If asked to show someone who has never seen a computer how to do something on your computer, many of us would explain what a screen and a cursor are, and then show how to point and click on icons. This approach relies on a graphical user interface, or GUI (pronounced "gooey!"). Today we're going to explore another way to make your computer do things: through the command line. Instead of pointing and clicking, we'll be typing in either git bash (Windows) or terminal (macOS) to tell the computer directly what task we'd like it to perform.

Learning Objectives

  • Learn common commands to create files (touch and echo)
  • Learn commands to create directories (mkdir)
  • Navigate our file structure using change directory (cd), print working directory (pwd), and list (ls)
  • Move content from one place to another using redirects (>) and pipes (|)
  • Explore a comma separated values (.csv) dataset using word and line counts, head and tail, and the concatenate command cat
  • Search text files using the grep command
  • Create and sort cheat sheets for the commands we learn

Estimated time

3 hours

Prerequisites

To complete the workshop, you will need:

  • Visual Studio Code (recommended) You can use any plain text editor but for our purposes, Visual Studio Code ("VS Code") will be used.
  • Git Bash (required) If you're using Windows, you will need to follow the instructions to install so that we can work in the cross-platform Unix command line for this session. If you're using macOS, however, you do not need to take any action. The built-in Terminal application has all the functionality we need.
  • Julia Evans's Bite Size Command Line (recommended) Julia Evans's comics explain in detail (while being fun!) some of the most central Unix command line tools. It's a great zine to have on your desk next to you for this workshop, and long after.
  • Basic UNIX commands (recommended) This is another list of commonly used commands in the command line. It's useful, but can be a little overwhelming if you don't have any exposure to these things beforehand. Don't worry, we will cover the most important ones in our Introduction to Command Line workshop!

Contexts

Pre-reading suggestions

Projects that use these skills

Mastering the command line will prove useful in a great number of projects. Most Python- and R-based projects will require you to have some knowledge of the command line. At a very basic level, you will be invoking a Python script and will be using values of command line arguments when creating and running your scripts.
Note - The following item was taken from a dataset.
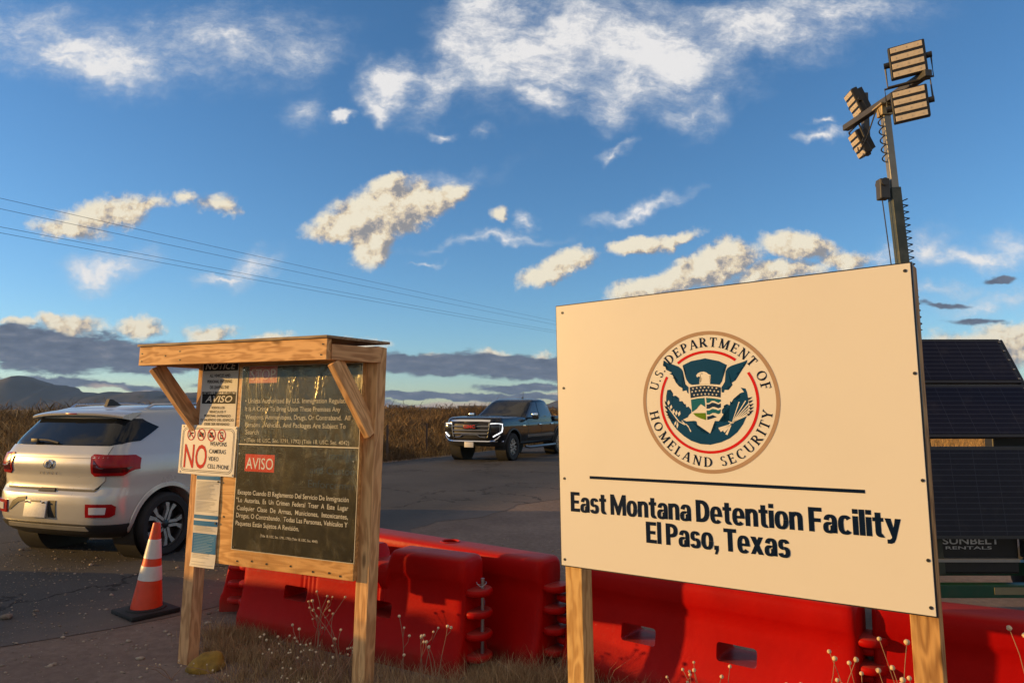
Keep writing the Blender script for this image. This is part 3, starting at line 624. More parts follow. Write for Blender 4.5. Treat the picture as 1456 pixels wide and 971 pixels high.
paper_bars('fine_print', [(-.092, -.092 + .184 * rng.uniform(.6, 1), -.198 + .0095 * k, -.1955 + .0095 * k) for k in range(12)], mat('pale_blue_ink', (.2, .33, .45), .6), .0030)
nails('pin', s3, [(.094, .247), (.094, -.012)], .006, BLACK, .010)

# big dark printed board behind a clear plastic sheet
DARK = mat('dark_print', (.026, .024, .018), .6, var=.35, vscale=5, dirt=((.115, .095, .05), .45, 5))
s4, cx, cz = plate('rules_board', .447, 1.399, .757, 1.905, .037, .004, DARK, 'large dark bilingual rules board with red STOP and AVISO labels under the wooden roof')
FOIL = mat('pale_edge', (.62, .57, .47), .5, var=.05)
bm = bmesh.new(); ring_bm(bm, [(-.476, -.574), (.476, -.574), (.476, .574), (-.476, .574)], [(-.472, -.570), (.472, -.570), (.472, .570), (-.472, .570)], -.0048); mesh_obj('edge_line', bm, FOIL, s4)
rects('divider', s4, [(-.472, .472, 1.405 - cz, 1.412 - cz)], FOIL, .0050)
rects('red_label', s4, [(.507 - cx, .742 - cx, 1.795 - cz, 1.902 - cz)], mat('faded_red', (.42, .05, .03), .5), .0046)
rects('red_label', s4, [(.519 - cx, .761 - cx, 1.242 - cz, 1.348 - cz)], mat('label_red', (.62, .045, .03), .5), .0046)
OFFW = mat('pale_print', (.72, .70, .62), .5, var=.08); OFFW2 = mat('faded_print', (.60, .55, .42), .5, var=.2, vscale=14)
put_text('lettering', [('STOP', .522 - cx, .728 - cx, 1.815 - cz, .070, .0, 0)], face(.0056), mat('faded_cream', (.62, .36, .25), .5), s4)
put_text('lettering', [('AVISO', .528 - cx, .752 - cx, 1.258 - cz, .072, .004, 0)], face(.0056), WHITEP, s4)
def lines(L, cap, z0, dz, x0, x1s, bold): return [(s, x0 - cx, x1 - cx, z0 - i * dz - cz, cap, bold, 0) for i, (s, x1) in enumerate(zip(L, x1s))]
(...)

  • The command line is useful for setting up installations of server-side software (or more advanced software-as-a-service software, sometimes acronymized as SaaS). Omeka is merely one example. The command line will allow you to navigate the file structure of your server. Commands like ls, mkdir, rmdir, cd, etc. are really important. For example, grep could help you find a plugin directory that you might have accidentally placed in the wrong location.
  • Fair World 64: A Text-Based Game of the 1964–1965 World's Fair A recent digital capstone project by Christofer Gass runs a Python script on the command line
  • Awesome Bash A curated list of useful Bash scripts and resources.

Ethical Considerations

  • "The command line" is laden with masculine and military metaphors, which is reflective of the history of computing and programming. As Wendy Hui Kyong Chun discusses in "On Software, or the Persistence of Visual Knowledge" (2004), almost all computers (as in human computers) in the US during World War II were young women. Human computers received commands from analysts—predominantly men with the military—that they then had to interpret and act upon the machine. As Chun (p. 34) argued, "computation depends on 'yes, sir' in response to short declarative sentences and imperatives that are in essence commands ... The command line is a mere operating system (OS) simulation." If commands are the ways in which a user communicates with machines, the command line (of computers today) receives these commands as text that is typed in.